Values differentiate us through the personality they express and the behavior they inspire. If they don’t, they’re more likely to hinder performance than help it. When 63% of the FTSE 100 share the same identikit values, it’s clear that few brands are getting this right.

If we go back to the Deliveroo flotation, we can certainly see two moral codes, two sets of values at work. Our client, Aberdeen Standard withdrew, concerned with Deliveroo’s business model and the conditions and employment status of its drivers.

Some funds withdrew, worried these conditions would provoke regulatory change – not positive when many also thought the £7.6 billion valuation far too high.

Only three values please: one rational, one emotional, and one aspirational. More than three is unwieldy.

Generally, concern over worker’s rights wiped over £2 billion off the value of the company. It would’ve been worse if Goldman Sachs – the giant vampire squid of legend – hadn’t spent £75 million propping up the shares.

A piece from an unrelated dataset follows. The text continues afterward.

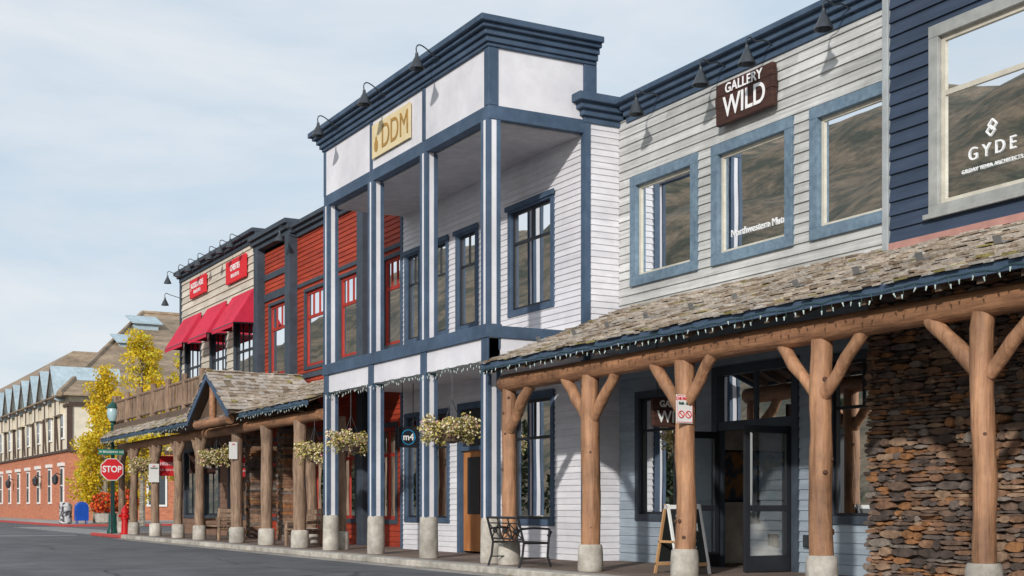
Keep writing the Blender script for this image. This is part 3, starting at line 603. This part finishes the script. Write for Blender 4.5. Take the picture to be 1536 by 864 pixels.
for i in range(9):
    yy=TY0+3.2+i*4.4; xw=TX0-.35; h0,h1,hw2=8.3,11.2,1.55
    dw.face([(xw,yy-hw2,h0-.6),(xw,yy+hw2,h0-.6),(xw,yy+hw2,h0+.6),(xw,yy,h1-.15),(xw,yy-hw2,h0+.6)]); dw.box(xw+.02,TX0+.6,yy-hw2,yy+hw2,h0-.6,h0+.5)
    for k in (-1,1): 
        dm.obox((xw-.4,yy+k*(hw2+.3),h0+.35),(5,0,0),(0,-k*(hw2+.3),h1-h0-.35),(0,0,.12)); dt.obox((xw-.41,yy+k*(hw2+.3),h0+.2),(.1,0,0),(0,-k*(hw2+.3),h1-h0-.35),(0,0,.2))
    dt.box(xw-.06,xw+.01,yy-.1,yy+.1,h0-.6,h1-.4)
dw.obj('dormer_walls',STUC,T); dm.obj('dormer_roofs',BROOF,T); dt.obj('dormer_timbers',TIMB,T)
b=MB()
for x,y,z in ((24.5,112,13.7),(27,117.5,16.1)): b.box(x,x+2.0,y-1.2,y,z-1,z+.6); b.obox((x-.3,y-1.5,z+.6),(2.6,0,0),(0,2.6,.9),(0,0,.12))
b.obj('roof_dormer_vents',BROOF,T)
T2=E('shingle_roof_building',(30,170,0)); b=MB(); b.box(20,60,152,230,0,10); b.obj('walls',STUC,T2); b=MB(); b.face([(19,151,10),(60,151,10),(45,165,19.5),(31,165,19.5)]); b.face([(19,151,10),(31,165,19.5),(31,230,19.5),(19,230,10)]); b.face([(31,165,19.5),(45,165,19.5),(45,230,19.5),(31,230,19.5)]); b.obj('roof',FROOF,T2)
for yy in (101.5,110,124):
    e_=E('wall_lantern',(18,yy,3.2)); b=MB(); b.tube([(18.3,yy,3.3),(17.9,yy,3.45),(17.8,yy,3.3)],.04,6); b.lathe(17.8,yy,[(.08,2.6),(.2,2.75),(.24,3.15),(.1,3.3),(.03,3.4)],8); b.obj('lantern_body',METAL,e_)

# ================================================================ TREES
def leafmat(name,c):
    m=mat(name,c,tuple(x*.8 for x in c),ns=1,dirt=.1,rough=.6); N=m.node_tree.nodes;L=m.node_tree.links;b=N['Principled BSDF']; o=N['Material Output']
    t=N.new('ShaderNodeBsdfTranslucent'); L.new(b.inputs['Base Color'].links[0].from_socket,t.inputs[0]); x=N.new('ShaderNodeMixShader'); x.inputs[0].default_value=.4
    L.new(b.outputs[0],x.inputs[1]); L.new(t.outputs[0],x.inputs[2]); L.new(x.outputs[0],o.inputs[0]); return m
YEL=[leafmat('aspen_leaf_%d'%i,c) for i,c in enumerate([(0.90,0.64,0.02),(0.95,0.76,0.06),(0.80,0.52,0.02),(0.70,0.68,0.08),(0.52,0.42,0.03)])]
BARK=mat('aspen_bark',(0.42,0.39,0.32),(0.12,0.1,0.08),sc=(1,1,3),ns=3)
def leaves(mb,c,r,n,size,mats=5,wts=None):
    for _ in range(n):
        while True:
            p=Vector((U(-1,1),U(-1,1),U(-1,1)))
            if p.length<1: break
        p=Vector((p.x*r[0],p.y*r[1],p.z*r[2]))+Vector(c)
        a=Vector((U(-1,1),U(-1,1),U(-1,1))).normalized(); d=a.cross(Vector((U(-1,1),U(-1,1),U(-1,1)))).normalized(); s_=size*U(.6,1.3)
        mb.face([p-a*s_-d*s_*.1,p+d*s_*.7,p+a*s_,p-d*s_*.7],random.choices(range(mats),wts)[0] if wts else random.randrange(mats))
def aspen(x,y,h,base,rad,n):
    e_=E('aspen_tree',(x,y,0)); t=MB(); l=MB(); lean=U(-.3,.3)
    top=Vector((x+lean,y,h*.93)); t.tube([(x,y,-.1),(x+lean*.2,y,h*.3),(x+lean*.6,y,h*.6),top],[.17,.13,.09,.02],8)
    for i in range(n):
        f=(i+.5)/n; z=base+(h-base)*f; prof=math.sin(math.pi*min(1,.12+f*.88))**.7*(1-.35*f); a=U(0,6.28); rr=rad*prof*U(.3,1.12)
        s0=Vector((x+lean*f,y,z-.7)); p=Vector((x+lean*f+math.cos(a)*rr,y+math.sin(a)*rr,z+U(-.1,.5)))
        t.tube([s0,s0.lerp(p,.5)+Vector((0,0,.05)),p],[.045,.03,.012],5)
        q=U(.28,.68); wt=[U(.5,3),U(.2,3),U(.2,1.5),U(.1,1.8),U(.05,.8)]
        leaves(l,p,(q*1.15,q*1.15,q*.85),int(120*q/.5),.09,5,wt)
        leaves(l,s0.lerp(p,.6),(q,q,q*.8),22,.09,5,wt)
    t.obj('trunk_and_limbs',BARK,e_,smooth=True); l.obj('crown',YEL,e_)
aspen(18.4,77.5,10.7,2.8,2.1,62); aspen(17.4,82.5,8.9,2.0,1.9,54); aspen(19.8,73.5,9.0,2.6,1.9,44); aspen(17.1,84.0,5.2,.8,1.5,34); aspen(19.2,84,7.0,1.2,2.1,44)
ORF=[mat('orange_flower',(0.85,0.16,0.02)),mat('red_flower',(0.7,0.04,0.02)),mat('flower_leaf',(0.06,0.12,0.03))]
e_=E('flower_planter',(17,82,0)); b=MB(); b.lathe(17,81,[(.35,0),(.5,.1),(.55,.6),(.6,.65)],14); b.lathe(18.2,81,[(.35,0),(.5,.1),(.55,.6),(.6,.65)],14); b.obj('pots',CONC,e_); b=MB()
leaves(b,(17,81,1.2),(.85,.85,.7),900,.1,3,[4,2,1]); leaves(b,(18.2,81,1.3),(.85,.85,.75),900,.1,3,[4,2,1]); b.obj('flowers',ORF,e_)

# ================================================================ HANGING BASKETS
FL=[mat('basket_foliage_%d'%i,c,dirt=.1) for i,c in enumerate([(0.62,0.50,0.16),(0.30,0.28,0.07),(0.82,0.72,0.40),(0.72,0.32,0.36),(0.8,0.72,0.55),(0.16,0.14,0.04)])]
def basket(x,y,z,r,top):
    e_=E('hanging_flower_basket',(x,y,z)); b=MB(); b.lathe(x,y,[(.05,z-.28),(.15,z-.24),(.24,z-.1),(.27,z)],14); b.obj('basket',WOODD,e_)
    b=MB()
    for k in range(3): a=k*2.1; b.tube([(x+.25*math.cos(a),y+.25*math.sin(a),z),(x,y,z+.6)],.008,4)
    b.tube([(x,y,z+.6),(x,y,top)],.008,4); b.obj('chains',METAL,e_)
    b=MB(); wt=[4,3,3,1.1,1.4,1.5]
    leaves(b,(x,y,z+.02),(r,r,r*.42),900,.033,6,wt)
    for i in range(22): a=U(0,6.28); q=U(.4,1.2)*r; leaves(b,(x+q*math.cos(a),y+q*math.sin(a),z+U(-.22,.2)),(.15,.15,U(.08,.22)),75,.03,6,wt)
    for i in range(60):
        a=U(0,6.28); q=U(.8,1.35)*r; p=Vector((x+q*math.cos(a),y+q*math.sin(a),z+U(-.3,.25))); b.tube([(x+.5*q*math.cos(a),y+.5*q*math.sin(a),z),p],.004,3,1); leaves(b,p,(.04,.04,.05),6,.028,6,wt)
    b.obj('flowers',FL,e_)
basket(XF,24.1,2.62,.50,3.85); basket(XF,29.5,2.62,.45,3.85); basket(XF-.05,31.8,2.45,.40,3.3); basket(XF,40.4,2.6,.45,3.3); basket(XF,50.0,2.6,.42,3.3)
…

Who was doing the best business and who was doing good business? Your values should answer that.

Keeping your promise

With values, we can find the right ways to express them – the visual and verbal identity which carries the brand narrative.

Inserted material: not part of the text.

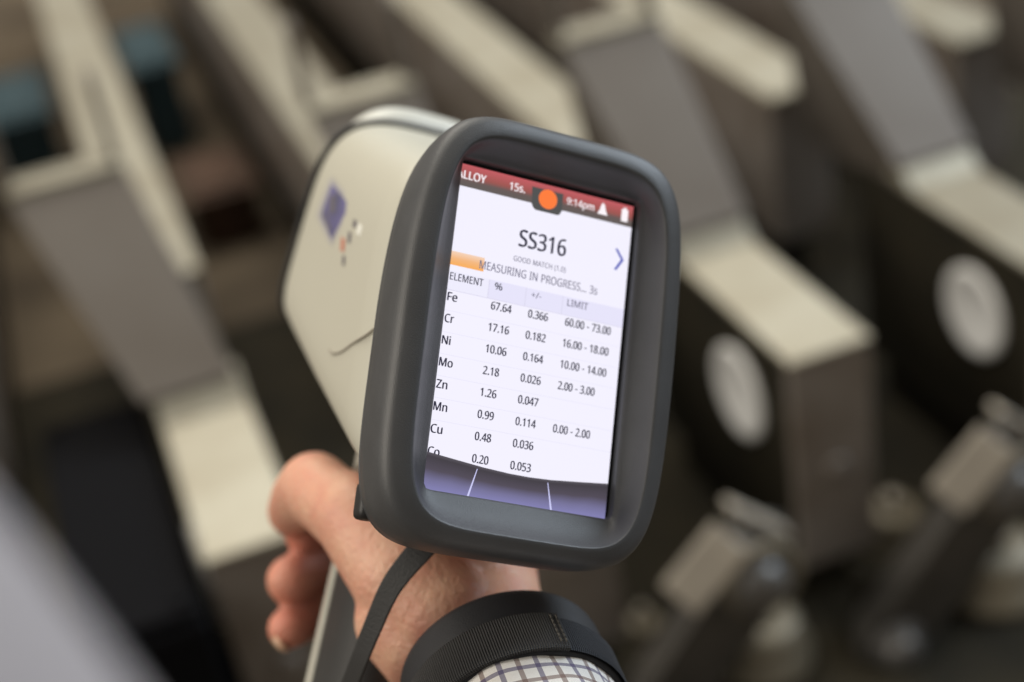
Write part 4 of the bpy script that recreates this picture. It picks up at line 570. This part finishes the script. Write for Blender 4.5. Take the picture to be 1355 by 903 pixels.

Essential for building meaning internally, brand narratives define the who, what, how, and why behind every brand.

While the narrative is important, it’s the short-hand forms that are key. Often referred to as a brand purpose, promise, or essence – it’s important to understand the difference and select the best one.

While purpose is helpful, when used in isolation it encourages brands to exaggerate their role in the world. Usually built on half-truths, they create mind-numbingly bland positionings that typically neglect what the customer wants. I refer you to the Super League.

The promise is inevitably the winner here. Directing internal behavior while motivating action that differentiates the brand from everyone else.

Many consultancies, of course, come up with all these brand elements and enshrine them in a guideline. We’ve all seen them – where the language is “lorem ipsum”. Leaving the most important piece – the language – that articulates and motivates, to chance.

Little wonder brands often feel the need to rebrand. It’s not the brand’s incapability or unsuitability, it’s the lack of direction in enforcing it. All of these elements should never expire, you should never reach their end. A promise is a promise for eternity – or your commercial strategy demands you evolve it.

Looking good, being good

In equal measure, we think a good business is about delivering consistently brilliant products or services, commercial success to sustain those working for it, and concerned to ensure positive social and environmental impact. A mix few brands, if any, have achieved.

Often, the positive, sustainable, or ethical choice comes with a compromise. One the brand dictates as acceptable on quality, price, availability, performance, or convenience. The degree of compromise tends to reflect the strength of the ethical stance.

We feel that the making of a fair profit is part of a good business. If ESG is to thrive, capitalism and social responsibility need to find a common ground. A fair profit pays for a better standard of living. Sometimes good is that simple.

The moral and the profitable. From here, that’s what good looks like.